Остается лишь надеяться, что после того, как мы поймем, где произошел сбой в предшествующем анализе, мы сможем сказать о судьбе эпифеноменализма что‑то более определенное. Сбой же, как мне кажется, случился в тот момент, когда мы дедуцировали каузальную веру из убеждения в тождестве прошлого и будущего. Долгое время — а и размышляю над этими проблемами да менее 13 лет — мне казалось, что представленные выше схемы исчерпывают ситуацию. Но, столкнувшись с разного рода эпифеноменалистскими парадоксами, я понял, что необходимо перепроверить свои выводы. И в процессе этой перепроверки — а было это летом 2005 г., — к которой меня к тому же подталкивал аргумент «каузальных траекторий» (его мы обсудим позже), я действительно заметил некое упущение, ликвидация которого существенно прояснила ситуацию.

Упущение было связано с тем, что представленный ранее анализ истоков каузальной веры проводился на поверхностном уровне. Мы видели, что вера в то, что каждое событие имеет наблюдаемую в опыте причину, т. е. необходимый коррелят в прошлом, проистекает из веры в тождество прошлого и будущего. Но продумаем еще раз ее специфику: вера в тождество прошлого и будущего означает, что точное повторение прошлого События (состоящего из множества сингулярных событий) сопровождается верой в повторение того События, которое следовало за ним.
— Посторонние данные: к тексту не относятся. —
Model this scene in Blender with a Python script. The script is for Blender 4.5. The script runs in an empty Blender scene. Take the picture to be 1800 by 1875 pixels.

При этом «прошлое событие» не есть темпоральная плоскость, содержащая все его одновременные компоненты. Как уже отмечалось, воспроизводя в уме какое‑то событие, мы всегда воспроизводим темпоральный ряд, в который оно встроено, ряд, включающий предшествующие события. Ни одно событие не мыслимо вне такого ряда и, стало быть, включает его в себя.

Это означает, что ожидание некоего события с необходимостью возникает только тогда, когда наличное событие совпадает с неким событием в прошлом (за которым следовало такое же событие, какое теперь ожидается нами) не только относительно его мгновенно — наличного содержания, но и относительно ряда событий, предшествующих этому мгновению. Отсюда следует, что вера в наличие причины у каждого события, возникающая из веры в тождество прошлого и будущего, имеет такую структуру: мы верим, что каждое событие С имеет некий событийный коррелят в прошлом, А такого рода, что повторение этого А в том же самом ряду его собственных антецедентных коррелятов (В, Е и т. д.) всегда будет приводить к событию С. Но, как я опять‑таки уже показал ранее, ни из чего нельзя вывести, что в другой ситуации у С не может оказаться другой причины (вера в тождество прошлого и будущего исключает встроенность в разные событийные ряды лишь совокупных событий). Соответственно, и повторение А может произойти с другими его антецедентными коррелятами. И в таком случае мы не обязаны будем верить, что появление А приведет к С. Иными словами, мы должны считать, что причины событий с необходимостью проявляют свою каузальность лишь при наличии у них тождественной каузальной истории. Таким образом, мы допускаем возможность влияния прошлого на ход событий. Одинаковая событийная конфигурация может вызывать у нас разные ожидания, определяемые различием предшествующих событий. Но чтобы приписывать прошлому реальную действенность, надо допускать, что его содержание и различия не исчезают в настоящем (трудно помыслить, как иначе оно может оказывать влияние). Между тем мы все время предполагали, что в наличном «публичном» пространстве имеется тождество событийных комплексов (какие‑то различия в совокупных событиях, конечно, имеются, но по определению они нерелевантны для локальных каузальных рядов). Значит — если оставаться на уровне локальных событийных комплексов, — упомянутая каузальная действенность прошлого может реализоваться лишь в ситуации сохранения его содержания на ненаблюдаемом публично, «приватном» уровне. При отсутствии такого приватного уровня прошлое лишается возможности влиять на настоящее и каузальная нить событий может мыслиться по обычной схеме однозначной связи причины и действия.